The 25th Amendment, ratified after the assassination of John F. Kennedy, provides the procedure for replacing the president in the event of “death, removal, resignation, or incapacitation” – and the anti-Trump movement is hoping to overthrow the president through the “incapacitation” clause.

“The procedure is laid out in stages, and every stage gives the president the benefit of the doubt,” wrote the Tenth Amendment Center’s Rob Natelson. “A president with a minimal ability to respond can probably defeat any effort to remove him from power.”

“If he has support from a significant minority in even one congressional chamber he certainly can defeat any such effort.”

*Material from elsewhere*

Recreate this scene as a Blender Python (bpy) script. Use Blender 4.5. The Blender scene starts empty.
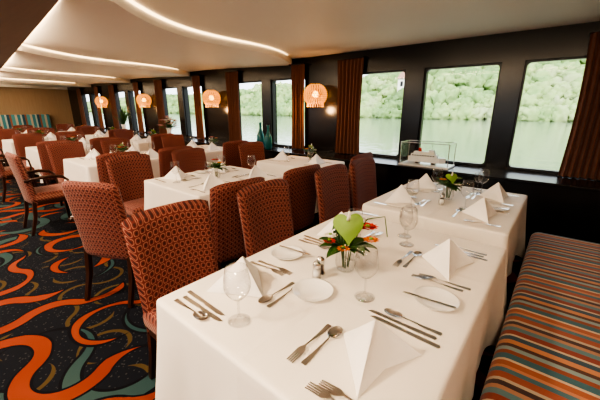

In other words, provoking the 25th Amendment is better suited for anti-Trump fundraising than actually removing the president.

“This procedure is much tougher than impeachment-and-removal,” Natelson continues. “Impeachment requires only a majority of the House, and there are no constitutional time limits.”

“Under the 25th Amendment, however, if a minority in either single chamber can stall proceedings for about three weeks, the president wins.”

But the procedure could die long before then; the first step, for example, would require the Vice President and the majority of the cabinet to send Congress a “written declaration that the president is unable to discharge the powers and duties of his office.”

If the president responds by sending a written declaration of Congress that “no inability exists,” then the VP and the Cabinet has four days to counteract.

That would give a non-incapacitated president plenty of time to fire those cabinet members and stop the proceedings because newly-hired replacements wouldn’t presumably fit the 25th Amendment’s requirement for “principal officers” who can discharge the president.

Simply put, the “incapacitation” clause was written specifically for a president who is physically incapacitated and thus cannot easily respond to 25th Amendment proceedings which are stacked in his favor, according to Natelson.